ひとりきり映画祭

 木曜日は、先輩のひとりが映画の試写会に誘ってくれました。僕は映画が好きで、なおかつ試写会というのには行ったことがなかったので、ゆきますと即答をしました。

 試写会で上映される映画は、アメリカのアニメ映画で、シリーズの三作目。前二作は、観ていなかったので、amazonのプライムビデオで観てみようと考えました。タイトルは、ヒックとドラゴンといいます。

 一作目は、とても面白かったので、二作目も観ました。二作目も面白かったです。その晩は眠って、朝になって、携帯電話を観てみたら、先輩からメッセージが届いていました。どうしても外せない用事が入ってしまったので、申し訳ないけれど、今日は中止にしますとありました。わかりましたと返事をしました。僕は、突然やることがなくなってしまって、30分くらい、宙を見つめて過ごしましたが、宙を見つめたまま一日を終わらせてしまったら、人の形を保てなくなると思ったので、ひとりきり映画祭をやることにしました。木曜日と金曜日は、全力で映画を見続けるぞ! と思いました。

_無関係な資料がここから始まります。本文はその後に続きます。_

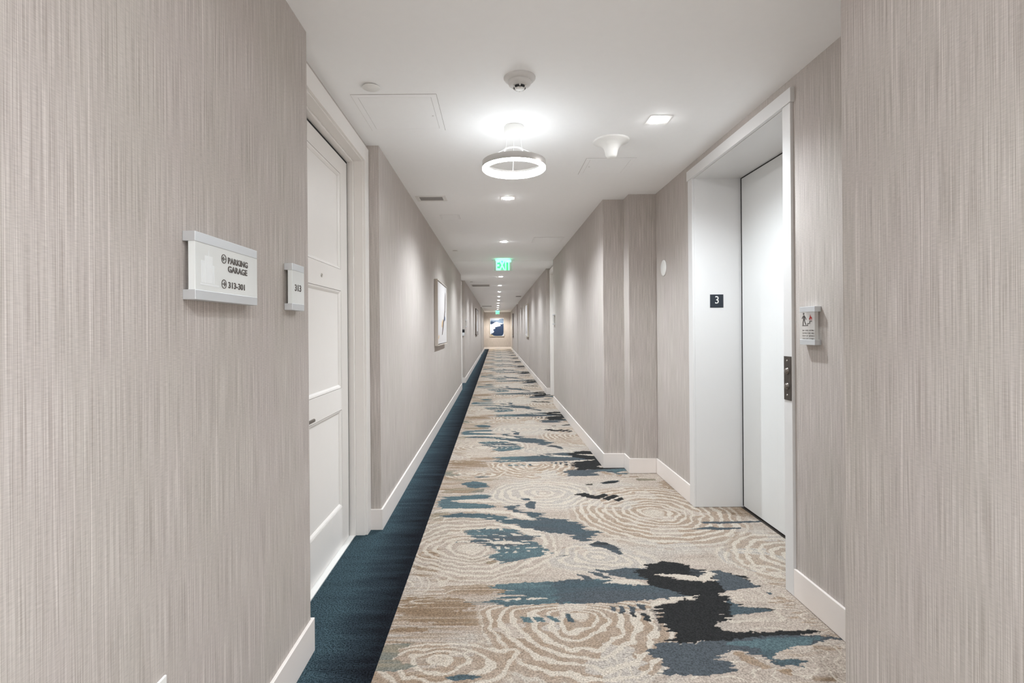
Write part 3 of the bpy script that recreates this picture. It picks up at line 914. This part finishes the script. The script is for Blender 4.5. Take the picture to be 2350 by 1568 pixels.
def arrow(cy, cz, d):
    m = MB()
    R, r = 0.0125, 0.0105
    pts = 40
    o = [(R * math.cos(2 * PI * k / pts), R * math.sin(2 * PI * k / pts)) for k in range(pts)]
    i = [(r * math.cos(2 * PI * k / pts), r * math.sin(2 * PI * k / pts)) for k in range(pts)]
    for k in range(pts):
        k2 = (k + 1) % pts
        m.prism([i[k], o[k], o[k2], i[k2]], (xf, cy, cz), exl, ey, 0.0012)
    m.prism([(-0.001 * d - 0.0015, -0.0015), (0.0075, -0.0015), (0.0075, 0.0015), (-0.0015 - 0.001 * d, 0.0015)] if d > 0 else
            [(-0.0075, -0.0015), (0.002, -0.0015), (0.002, 0.0015), (-0.0075, 0.0015)], (xf, cy, cz), exl, ey, 0.0012)
    for s in (1, -1):
        q = [(-d * 0.0082, 0.0), (-d * 0.0042, 0.0), (d * 0.0010, s * 0.0058), (-d * 0.0030, s * 0.0058)]
        if (s * d) < 0: q = q[::-1]
        m.prism(q, (xf, cy, cz), exl, ey, 0.0012)
    m.build('arrow', M['letters'], bsn)
et = MB()
for r_ in ((1.300, 1.335, 1.434, 1.504), (1.284, 1.298, 1.434, 1.490), (1.3365, 1.343, 1.434, 1.482), (1.3165, 1.3175, 1.504, 1.522), (1.278, 1.366, 1.4275, 1.4325)):
    et.box(xf, xf + 0.0004, *r_)
et.build('etched_tower', M['etch'], bsn)
arrow(1.390, 1.507, 1)
arrow(1.390, 1.439, -1)

rs = thing('room_number_sign', (XL, 1.92, 1.475), 'narrow wall sign reading 313 beside the near room door', 'sign')
xf = bar_sign(rs, XL, 1, 1.860, 1.975, 1.387, 1.557, 0.0245, 0.030, M['frost'])
lettering('wording', '313', 0.0235, (xf, 1.884, 1.459), exl, ey, M['letters'], rs, 0.0012, 1.28, 0.02)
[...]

 ひとりきり映画祭は、僕の部屋で行われました。カーテンは閉ざし、部屋の明かりも真っ暗にしました。パソコンモニタだけが煌々と光を灯し、異界を覗く窓になりました。右手には麦茶、左手にはソーセージを装備しました。それから映画を観ました。一作目はリドリー・スコットブレードランナー、二作目はバーホーベンのトータルリコール、三作目はスピルバーグのマイノリティーリポートを観ました。こういう企画をやる時は、テーマがあった方がいいなあと思ったので、そのようなラインナップにしました。三作とも原作がPKディックで、古のSFの感じが、これは映画好きのような感じがしていいなあと思いました。三作とも、人間のアイデンティティーが脅かされるお話なので、観終わった後、自分は一体何者なのか、何のために生まれてきたのか、そしてこれから何をすべきなのか分からなくなり、アイデンティティー・クライシスに陥ったので、ミッキーローク主演のレスラーを観ました。レスラーは、おじいちゃんレスラーの話ですが、とても悲しいエピソードが多いのですが、最終的にはレスラーでありたいという存在の再認識のお話なので、元気になってきます。

 元気になった僕は、リビングで空手チョップの練習をしました。空手チョップをしていると、だんだん自分が強くなった気持ちになって、いい気分になりました。このまま20年間ずっと空手チョップの練習をすれば、きっと空手チョップでどんなものも断ち切ることができるようになるはずだ、と思うと、暗い未来すらも切り開いて、空手チョップにより明るい未来が見えてきましたが、手が疲れたので5分でやめました。

 それから、今までの文脈に全く関係のないピカソの映画を観ました。ピカソの映画は、ピカソ本人が絵を描くだけの、いわゆるメイキングの映画で、これは絵の上手い人がyoutubeにアップするのと全く同じ趣向なのが、今の僕にはめちゃめちゃ面白くて、ピカソのイラストメイキングってすごいなあと思いました。シナリオとかは無いので、本当に絵ができあがっていくだけなのですが、劇中でピカソが「次はもっと面白いの描くよ」みたいなことを、にこにこしながら言うのが、なんだか感動して、少し泣きそうになりました。ピカソがあまりにいい人そうで、しかも、難しい顔をして描くときあるけれど、明らかに楽しんでいるのが分かるんです。この人は本当に絵を描くということがこんなにもずっと歳とっても大好きでしょうがないんだ、と思ったらじーんとしてしまって、絵はすてきなのですけれどもそれ以上に、なぞのパワーがありました。ピカソのパワーを貰って寝ました。

 金曜日は2012年にリメイクされたトータル・リコールと、アメイジングスパイダーマンと、アメイジングスパイダーマン2を観ました。三作ともとても面白かったです。それとは関係なく、ご飯を食べながら、タカラジェンヌになりたい、というテレビ番組の録画の動画を観ました。僕はとても穏やかな人間なのですが、厳しい現場を見るのが好きで、軍隊の訓練の様子とか、サバイバルしている人の動画とか、スラムのご飯とか、などを見ると気持ちが引き締まって僕も頑張ろうとなるので、見るのは好きなのですが、宝塚にも同じようなことが言えるなあと思いました。とにかく目標に向かって頑張っている人のエネルギーというのは、きっとよい影響を持っているのだと思います。宝塚を今度見に行きたいなと思いました。

 まだ金曜日は、少し残っているので、これから映画を見たいなと思っています。ミュージカル映画などはきっとよいでしょう。